SHORT TASK.
Only the lines from the one with "Recreate this scene" to the one with "SC = bpy.context.scene", both included, should be output, without any images.

SUPPLIED DATA.
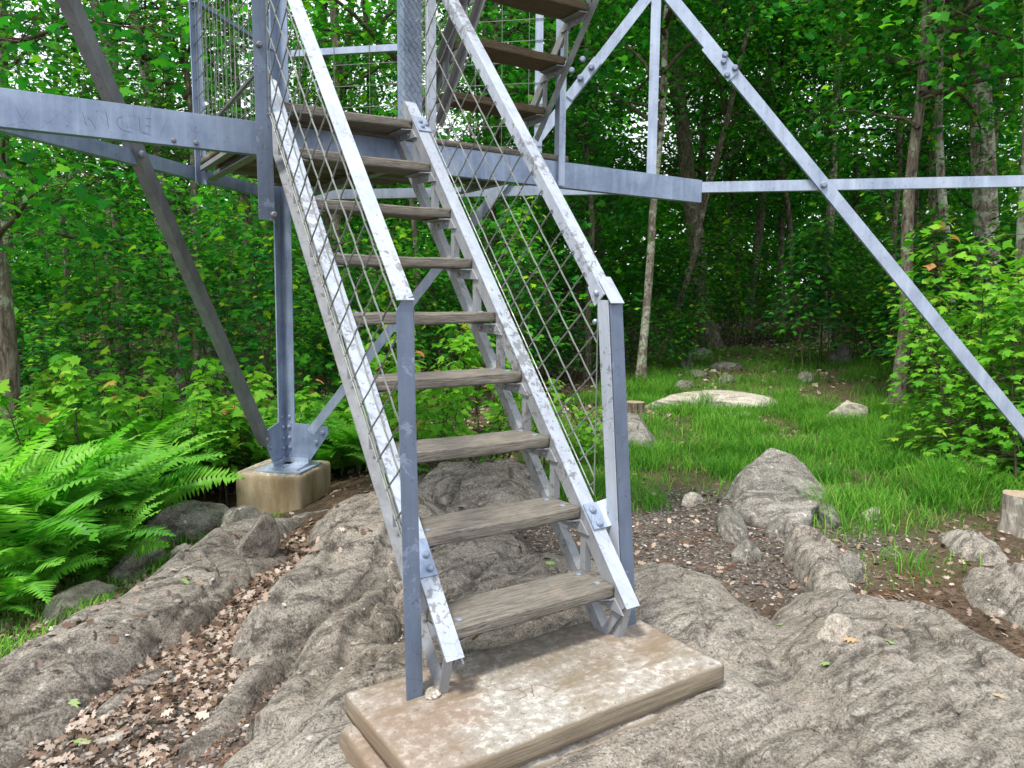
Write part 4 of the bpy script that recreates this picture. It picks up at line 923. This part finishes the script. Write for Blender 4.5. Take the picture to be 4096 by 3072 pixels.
for xs, D, k, s, lb in ((.085, 7.6, 0, 1.05, 'tall bright maple sapling above the ferns near the left edge'), (.02, 7.2, 1, 1.1, 'bright maple sapling cut by the left edge'), (.165, 7.4, 0, 1.0, 'bright maple sapling in the middle of the left sapling row'), (.20, 7.0, 2, .72, 'bushy bright maple sapling left of the dark brace foot'),
                        (.135, 8.2, 1, 1.2, 'maple sapling half hidden behind the left row'), (.235, 7.4, 1, 1.1, 'yellow green maple sapling behind the dark brace foot'), (.265, 7.9, 0, .9, 'maple sapling just behind the tower leg'), (.045, 8.8, 2, .8, 'maple sapling in the shade at far left'),
                        (.40, 6.9, 1, .9, 'bright low maple sapling seen between the lower treads'), (.435, 6.6, 1, .85, 'low maple sapling left of the right stringer'), (.465, 7.1, 0, .75, 'maple sapling behind the right stringer'), (.37, 7.5, 0, 1.0, 'maple sapling behind the left newel post'), (.53, 7.0, 1, .8, 'low maple sapling behind the right wire panel'), (.565, 7.3, 1, .62, 'small maple sapling by the right newel post'), (.385, 6.3, 1, .72, 'low leafy maple sapling left of the third lowest tread'), (.42, 7.6, 0, 1.1, 'taller maple sapling centred behind the middle treads'), (.445, 5.9, 1, .6, 'small maple sapling just beyond the rock behind the stairs'), (.49, 6.4, 1, .75, 'spreading maple sapling between stringer and right wire panel'), (.50, 7.9, 2, .8, 'bushy maple sapling low behind the right wire panel'), (.455, 8.6, 2, .9, 'wide maple sapling further back behind the treads'), (.35, 8.8, 2, .8, 'wide maple sapling behind the left wire panel')):
    x, y = pxp(xs, D); put('maple_sapling', SAP[k], x, y, s*(1.05 if xs < .3 else 1.1), lb, 'sapling')
for xs, D, k, s, lb in ((1.02, 7.8, 0, 1.0, 'large bright leafy bush at the right edge crossed by the tower brace'), (.985, 9.0, 1, .85, 'bright round leaved bush left of the right edge bush'), (.955, 10.2, 0, .72, 'outer bright maple bush leaning over the grass'), (1.02, 8.4, 1, 1.2, 'tall bright bush cut by the right edge')):
    x, y = pxp(xs, D); put('bush', BB[k], x, y, s, lb, 'bush')
n = 0; tries = 0; used = []
while n < 74 and tries < 3000:
    tries += 1; xs = rs.uniform(-.12, 1.12); D = rs.uniform(9.5, 27); x, y = pxp(xs, D)
    if D < 18.5 and .55 < xs < .90 and D < 15.5+3*abs(xs-.72)*0: continue
    if used and min(math.hypot(x-a, y-b) for a, b in used) < .75: continue
    used.append((x, y)); put('shrub', BUSH[int(rs.randint(3))], x, y, rs.uniform(.7, 1.25), 'one of the many green understory shrubs filling the ground below the woodland trees', 'shrub', 'woodland understory shrubs'); n += 1

# far woods as one mass, ground cover as another
def far_woods():
    rs = np.random.RandomState(77); P = []; Nn = []; T = []
    for i in range(1700):
        az = rs.uniform(-.95, .95); D = rs.uniform(33, 62); x, y = view_pt(az, D); zz = rs.uniform(0, 1)**1.3*(17 if az > -.03 else 9.5) if i < 1100 else rs.uniform(0, 7); g = -.5+max(0, D-18)*.035
        if i < 1100 and az < -.03 and zz > 4.5 and fbm(np.array([az*9]), np.array([zz*.35]), 5, 2)[0] < .05: continue
        if az >= -.03 and zz > 9 and fbm(np.array([az*9]), np.array([zz*.3]), 8, 2)[0] < -.12: continue
        n = 135; q = rs.normal(size=(n, 3))*np.array([1.35, 1.35, .65]); P.append(np.array([x, y, g+zz])+q); Nn.append(rs.normal(size=(n, 3))*.6+np.array([0, 0, 1])); T.append(np.clip(rs.rand()*.5+.5*rs.rand(n), 0, 1))
    for i in range(620):                                 # leaf roof added, mostly above the view, to shade the deeper woods
        az = rs.uniform(-.95, .95); D = rs.uniform(15, 44)
        if az < -.05 and D > 21: continue
        x, y = view_pt(az, D); n = 90; q = rs.normal(size=(n, 3))*np.array([1.5, 1.5, .45]); P.append(np.array([x, y, rs.uniform(10.5, 14)+max(0, D-30)*.12])+q); Nn.append(rs.normal(size=(n, 3))*.5+np.array([0, 0, 1])); T.append(np.clip(rs.rand()*.5+.5*rs.rand(n), 0, 1))
    P = np.concatenate(P); me = scatter_leaves('far_woods', P, np.concatenate(Nn), rs.uniform(.28, .5, len(P)), 'kite', rs, np.concatenate(T))
    tag(link_mesh('far_woods', me, M_LEAF_F), kind='stuff')
far_woods()
def ground_cover():
    rs = np.random.RandomState(78); n = 26000; az = rs.uniform(-.75, .75, n); D = rs.uniform(8, 30, n); a = math.atan2(CF.x, CF.y)+az
    x = CAM[0]+D*np.sin(a); y = CAM[1]+D*np.cos(a); s, t = st_of(x, y); dens = sst(-.1, .35, fbm(x*.5, y*.5, 91, 3)+.15)
    k = (rs.rand(n) < dens) & ((D > 15) | (az < -.12) | (az > .52)); x, y = x[k], y[k]; z = gh(x, y)+rs.uniform(.03, .32, k.sum())
    P = np.stack([x, y, z], -1); me = scatter_leaves('ground_cover', P, rs.normal(size=P.shape)*.35+np.array([0, 0, 1]), rs.uniform(.07, .15, len(P)), 'simple', rs)
    tag(link_mesh('ground_cover', me, M_LEAF), kind='stuff')
ground_cover()

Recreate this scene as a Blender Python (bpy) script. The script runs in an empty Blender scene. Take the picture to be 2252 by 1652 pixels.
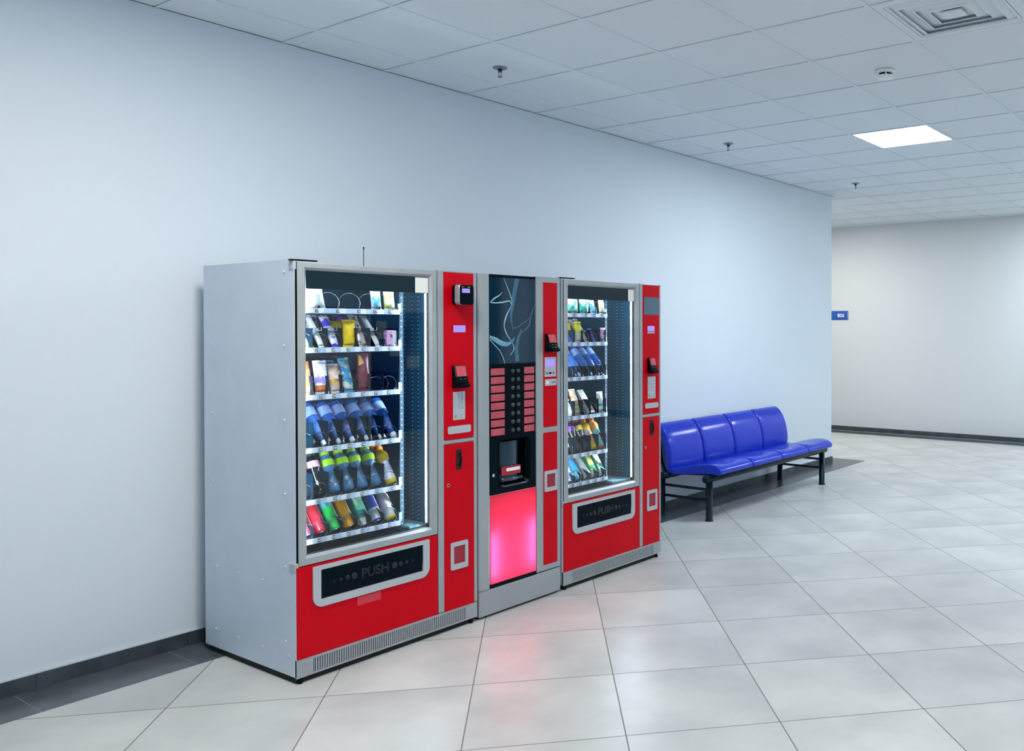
import bpy, bmesh, math, random
from mathutils import Matrix, Vector
random.seed(7)
PI = math.pi
R = math.radians
C = bpy.context.scene.collection
SC = bpy.context.scene

# ---------------------------------------------------------------- camera
cam_d = bpy.data.cameras.new('camera')
cam_d.sensor_width = 36.0
cam_d.sensor_fit = 'HORIZONTAL'
cam_d.lens = 1933.55 / 2252 * 36
cam_d.shift_x = (1126 - 1570.52) / 2252
cam_d.shift_y = (742.53 - 826) / 2252
cam_d.clip_start = 0.05
cam = bpy.data.objects.new('camera', cam_d)
C.objects.link(cam)
cam.location = (-2.542, -4.382, 1.5067)
cam.rotation_euler = (R(90 - 0.641), 0, R(-56.241))
SC.camera = cam

# ---------------------------------------------------------------- world, exposure
w = bpy.data.worlds.new('world')
SC.world = w
w.use_nodes = True
w.node_tree.nodes['Background'].inputs[0].default_value = (0.58, 0.74, 1.0, 1)
w.node_tree.nodes['Background'].inputs[1].default_value = 1.45
SC.view_settings.view_transform = 'Standard'
SC.view_settings.look = 'None'
SC.view_settings.exposure = 0.25
SC.view_settings.gamma = 1.0
SC.view_settings.use_curve_mapping = False
PANEL = 45.0          # radiance of the ceiling light panels
PANEL_COL = (0.86, 0.95, 1.0)
LED = 430.0            # strip lights inside the snack machines
LED_COL = (0.78, 0.90, 1.0)
TUBE = 15.0           # tubes behind the pink front

H = 2.9714            # ceiling height
F = -0.877            # plane of the machine fronts

# ---------------------------------------------------------------- materials
MC = {}
def mat(name, col, rough=0.5, metal=0.0, spec=0.5, emit=0.0, noise=0.0, nscale=8.0, coat=0.0, trans=0.0, bump=0.0):
    if name in MC: return MC[name]
    m = bpy.data.materials.new(name); MC[name] = m
    m.use_nodes = True
    nt = m.node_tree; b = nt.nodes['Principled BSDF']
    b.inputs['Base Color'].default_value = (*col, 1)
    b.inputs['Roughness'].default_value = rough
    b.inputs['Metallic'].default_value = metal
    b.inputs['Specular IOR Level'].default_value = spec
    if coat: b.inputs['Coat Weight'].default_value = coat; b.inputs['Coat Roughness'].default_value = 0.05
    if trans: b.inputs['Transmission Weight'].default_value = trans
    if emit:
        b.inputs['Emission Color'].default_value = (*col, 1)
        b.inputs['Emission Strength'].default_value = emit
    if noise or bump:
        tc = nt.nodes.new('ShaderNodeTexCoord')
        n = nt.nodes.new('ShaderNodeTexNoise'); n.inputs['Scale'].default_value = nscale; n.inputs['Detail'].default_value = 5
        nt.links.new(tc.outputs['Object'], n.inputs['Vector'])
        if noise:
            mr = nt.nodes.new('ShaderNodeMapRange')
            mr.inputs[1].default_value = 0.3; mr.inputs[2].default_value = 0.7
            mr.inputs[3].default_value = 1 - noise; mr.inputs[4].default_value = 1 + noise * 0.4
            nt.links.new(n.outputs[0], mr.inputs[0])
            mx = nt.nodes.new('ShaderNodeMix'); mx.data_type = 'RGBA'; mx.blend_type = 'MULTIPLY'
            mx.inputs[0].default_value = 1
            mx.inputs[6].default_value = (*col, 1)
            nt.links.new(mr.outputs[0], mx.inputs[7])
            nt.links.new(mx.outputs[2], b.inputs['Base Color'])
        if bump:
            bp = nt.nodes.new('ShaderNodeBump'); bp.inputs['Strength'].default_value = bump; bp.inputs['Distance'].default_value = 0.003
            nt.links.new(n.outputs[0], bp.inputs['Height']); nt.links.new(bp.outputs[0], b.inputs['Normal'])
    return m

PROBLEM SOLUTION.
Recreate this scene as a Blender Python (bpy) script. The script runs in an empty Blender scene. Take the picture to be 2252 by 1652 pixels.
import bpy, bmesh, math, random
from mathutils import Matrix, Vector
random.seed(7)
PI = math.pi
R = math.radians
C = bpy.context.scene.collection
SC = bpy.context.scene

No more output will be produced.